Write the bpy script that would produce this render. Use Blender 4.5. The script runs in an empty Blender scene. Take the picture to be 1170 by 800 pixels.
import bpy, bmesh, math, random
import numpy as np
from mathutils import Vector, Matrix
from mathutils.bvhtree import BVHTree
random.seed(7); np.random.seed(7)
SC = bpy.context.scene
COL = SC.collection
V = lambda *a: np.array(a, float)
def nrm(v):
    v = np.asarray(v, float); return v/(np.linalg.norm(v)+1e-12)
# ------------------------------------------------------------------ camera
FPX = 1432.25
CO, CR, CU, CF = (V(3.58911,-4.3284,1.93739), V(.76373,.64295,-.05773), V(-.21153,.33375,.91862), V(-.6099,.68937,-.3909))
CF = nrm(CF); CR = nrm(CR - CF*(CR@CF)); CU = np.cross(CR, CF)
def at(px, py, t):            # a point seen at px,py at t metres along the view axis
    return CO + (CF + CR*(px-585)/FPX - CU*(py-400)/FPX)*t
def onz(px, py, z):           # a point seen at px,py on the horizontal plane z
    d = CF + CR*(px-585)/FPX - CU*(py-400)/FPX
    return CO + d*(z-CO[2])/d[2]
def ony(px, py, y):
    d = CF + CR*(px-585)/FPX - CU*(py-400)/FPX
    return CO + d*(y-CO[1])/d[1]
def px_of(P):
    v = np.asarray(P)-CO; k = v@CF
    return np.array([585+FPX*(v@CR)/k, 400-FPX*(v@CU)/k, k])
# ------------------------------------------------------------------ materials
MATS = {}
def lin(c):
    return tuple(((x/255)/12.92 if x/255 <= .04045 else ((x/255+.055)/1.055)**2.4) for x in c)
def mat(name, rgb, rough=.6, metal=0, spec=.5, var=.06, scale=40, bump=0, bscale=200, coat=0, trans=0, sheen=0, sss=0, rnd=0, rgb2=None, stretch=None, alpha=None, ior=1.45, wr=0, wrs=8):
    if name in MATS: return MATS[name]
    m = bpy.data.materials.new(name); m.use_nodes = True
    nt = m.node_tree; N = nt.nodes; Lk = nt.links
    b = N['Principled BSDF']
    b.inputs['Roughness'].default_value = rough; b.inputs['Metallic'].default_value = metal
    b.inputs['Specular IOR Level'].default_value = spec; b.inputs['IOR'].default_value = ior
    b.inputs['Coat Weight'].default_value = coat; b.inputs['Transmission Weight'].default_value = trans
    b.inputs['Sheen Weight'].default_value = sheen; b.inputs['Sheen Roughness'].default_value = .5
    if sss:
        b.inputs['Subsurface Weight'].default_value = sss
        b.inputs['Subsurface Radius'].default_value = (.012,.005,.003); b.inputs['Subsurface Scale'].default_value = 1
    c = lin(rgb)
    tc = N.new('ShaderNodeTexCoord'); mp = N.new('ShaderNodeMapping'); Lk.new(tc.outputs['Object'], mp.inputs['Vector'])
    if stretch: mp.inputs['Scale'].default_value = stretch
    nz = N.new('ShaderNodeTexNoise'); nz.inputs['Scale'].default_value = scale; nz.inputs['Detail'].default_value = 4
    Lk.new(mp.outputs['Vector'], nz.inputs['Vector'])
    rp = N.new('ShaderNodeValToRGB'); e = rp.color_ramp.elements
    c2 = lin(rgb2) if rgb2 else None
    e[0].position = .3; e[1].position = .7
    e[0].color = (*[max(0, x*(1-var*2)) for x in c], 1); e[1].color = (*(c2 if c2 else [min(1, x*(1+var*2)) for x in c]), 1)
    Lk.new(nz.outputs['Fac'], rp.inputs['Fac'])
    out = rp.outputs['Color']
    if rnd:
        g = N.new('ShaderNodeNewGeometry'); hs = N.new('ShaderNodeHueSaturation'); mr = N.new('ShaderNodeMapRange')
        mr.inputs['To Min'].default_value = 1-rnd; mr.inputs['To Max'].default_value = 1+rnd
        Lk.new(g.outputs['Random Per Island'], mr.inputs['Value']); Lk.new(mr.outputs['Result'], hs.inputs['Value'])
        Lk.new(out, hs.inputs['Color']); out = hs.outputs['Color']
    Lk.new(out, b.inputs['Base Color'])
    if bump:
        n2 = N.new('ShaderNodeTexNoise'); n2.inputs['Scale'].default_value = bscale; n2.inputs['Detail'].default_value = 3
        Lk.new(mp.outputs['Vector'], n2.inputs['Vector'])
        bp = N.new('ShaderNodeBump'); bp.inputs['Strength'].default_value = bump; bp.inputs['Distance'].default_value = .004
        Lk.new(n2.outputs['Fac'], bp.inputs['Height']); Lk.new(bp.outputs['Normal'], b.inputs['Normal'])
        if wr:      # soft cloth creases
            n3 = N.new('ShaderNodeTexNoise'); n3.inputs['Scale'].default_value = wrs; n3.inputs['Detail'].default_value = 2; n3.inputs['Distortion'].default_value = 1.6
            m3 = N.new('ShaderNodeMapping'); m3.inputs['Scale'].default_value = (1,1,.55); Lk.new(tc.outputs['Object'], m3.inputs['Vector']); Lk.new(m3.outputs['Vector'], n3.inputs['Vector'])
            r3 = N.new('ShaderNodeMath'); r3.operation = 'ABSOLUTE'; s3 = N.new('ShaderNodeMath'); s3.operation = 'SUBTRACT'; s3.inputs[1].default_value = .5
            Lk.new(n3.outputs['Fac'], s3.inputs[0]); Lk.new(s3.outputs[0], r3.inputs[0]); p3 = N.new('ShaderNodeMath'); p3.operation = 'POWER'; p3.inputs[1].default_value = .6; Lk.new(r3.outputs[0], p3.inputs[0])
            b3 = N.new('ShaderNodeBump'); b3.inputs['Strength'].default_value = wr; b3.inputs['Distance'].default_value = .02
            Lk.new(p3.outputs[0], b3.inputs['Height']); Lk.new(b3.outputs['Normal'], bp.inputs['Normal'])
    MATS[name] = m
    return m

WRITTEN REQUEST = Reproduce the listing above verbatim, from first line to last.

WRITTEN ANSWER =
Write the bpy script that would produce this render. Use Blender 4.5. The script runs in an empty Blender scene. Take the picture to be 1170 by 800 pixels.
import bpy, bmesh, math, random
import numpy as np
from mathutils import Vector, Matrix
from mathutils.bvhtree import BVHTree
random.seed(7); np.random.seed(7)
SC = bpy.context.scene
COL = SC.collection
V = lambda *a: np.array(a, float)
def nrm(v):
    v = np.asarray(v, float); return v/(np.linalg.norm(v)+1e-12)
# ------------------------------------------------------------------ camera
FPX = 1432.25
CO, CR, CU, CF = (V(3.58911,-4.3284,1.93739), V(.76373,.64295,-.05773), V(-.21153,.33375,.91862), V(-.6099,.68937,-.3909))
CF = nrm(CF); CR = nrm(CR - CF*(CR@CF)); CU = np.cross(CR, CF)
def at(px, py, t):            # a point seen at px,py at t metres along the view axis
    return CO + (CF + CR*(px-585)/FPX - CU*(py-400)/FPX)*t
def onz(px, py, z):           # a point seen at px,py on the horizontal plane z
    d = CF + CR*(px-585)/FPX - CU*(py-400)/FPX
    return CO + d*(z-CO[2])/d[2]
def ony(px, py, y):
    d = CF + CR*(px-585)/FPX - CU*(py-400)/FPX
    return CO + d*(y-CO[1])/d[1]
def px_of(P):
    v = np.asarray(P)-CO; k = v@CF
    return np.array([585+FPX*(v@CR)/k, 400-FPX*(v@CU)/k, k])
# ------------------------------------------------------------------ materials
MATS = {}
def lin(c):
    return tuple(((x/255)/12.92 if x/255 <= .04045 else ((x/255+.055)/1.055)**2.4) for x in c)
def mat(name, rgb, rough=.6, metal=0, spec=.5, var=.06, scale=40, bump=0, bscale=200, coat=0, trans=0, sheen=0, sss=0, rnd=0, rgb2=None, stretch=None, alpha=None, ior=1.45, wr=0, wrs=8):
    if name in MATS: return MATS[name]
    m = bpy.data.materials.new(name); m.use_nodes = True
    nt = m.node_tree; N = nt.nodes; Lk = nt.links
    b = N['Principled BSDF']
    b.inputs['Roughness'].default_value = rough; b.inputs['Metallic'].default_value = metal
    b.inputs['Specular IOR Level'].default_value = spec; b.inputs['IOR'].default_value = ior
    b.inputs['Coat Weight'].default_value = coat; b.inputs['Transmission Weight'].default_value = trans
    b.inputs['Sheen Weight'].default_value = sheen; b.inputs['Sheen Roughness'].default_value = .5
    if sss:
        b.inputs['Subsurface Weight'].default_value = sss
        b.inputs['Subsurface Radius'].default_value = (.012,.005,.003); b.inputs['Subsurface Scale'].default_value = 1
    c = lin(rgb)
    tc = N.new('ShaderNodeTexCoord'); mp = N.new('ShaderNodeMapping'); Lk.new(tc.outputs['Object'], mp.inputs['Vector'])
    if stretch: mp.inputs['Scale'].default_value = stretch
    nz = N.new('ShaderNodeTexNoise'); nz.inputs['Scale'].default_value = scale; nz.inputs['Detail'].default_value = 4
    Lk.new(mp.outputs['Vector'], nz.inputs['Vector'])
    rp = N.new('ShaderNodeValToRGB'); e = rp.color_ramp.elements
    c2 = lin(rgb2) if rgb2 else None
    e[0].position = .3; e[1].position = .7
    e[0].color = (*[max(0, x*(1-var*2)) for x in c], 1); e[1].color = (*(c2 if c2 else [min(1, x*(1+var*2)) for x in c]), 1)
    Lk.new(nz.outputs['Fac'], rp.inputs['Fac'])
    out = rp.outputs['Color']
    if rnd:
        g = N.new('ShaderNodeNewGeometry'); hs = N.new('ShaderNodeHueSaturation'); mr = N.new('ShaderNodeMapRange')
        mr.inputs['To Min'].default_value = 1-rnd; mr.inputs['To Max'].default_value = 1+rnd
        Lk.new(g.outputs['Random Per Island'], mr.inputs['Value']); Lk.new(mr.outputs['Result'], hs.inputs['Value'])
        Lk.new(out, hs.inputs['Color']); out = hs.outputs['Color']
    Lk.new(out, b.inputs['Base Color'])
    if bump:
        n2 = N.new('ShaderNodeTexNoise'); n2.inputs['Scale'].default_value = bscale; n2.inputs['Detail'].default_value = 3
        Lk.new(mp.outputs['Vector'], n2.inputs['Vector'])
        bp = N.new('ShaderNodeBump'); bp.inputs['Strength'].default_value = bump; bp.inputs['Distance'].default_value = .004
        Lk.new(n2.outputs['Fac'], bp.inputs['Height']); Lk.new(bp.outputs['Normal'], b.inputs['Normal'])
        if wr:      # soft cloth creases
            n3 = N.new('ShaderNodeTexNoise'); n3.inputs['Scale'].default_value = wrs; n3.inputs['Detail'].default_value = 2; n3.inputs['Distortion'].default_value = 1.6
            m3 = N.new('ShaderNodeMapping'); m3.inputs['Scale'].default_value = (1,1,.55); Lk.new(tc.outputs['Object'], m3.inputs['Vector']); Lk.new(m3.outputs['Vector'], n3.inputs['Vector'])
            r3 = N.new('ShaderNodeMath'); r3.operation = 'ABSOLUTE'; s3 = N.new('ShaderNodeMath'); s3.operation = 'SUBTRACT'; s3.inputs[1].default_value = .5
            Lk.new(n3.outputs['Fac'], s3.inputs[0]); Lk.new(s3.outputs[0], r3.inputs[0]); p3 = N.new('ShaderNodeMath'); p3.operation = 'POWER'; p3.inputs[1].default_value = .6; Lk.new(r3.outputs[0], p3.inputs[0])
            b3 = N.new('ShaderNodeBump'); b3.inputs['Strength'].default_value = wr; b3.inputs['Distance'].default_value = .02
            Lk.new(p3.outputs[0], b3.inputs['Height']); Lk.new(b3.outputs['Normal'], bp.inputs['Normal'])
    MATS[name] = m
    return m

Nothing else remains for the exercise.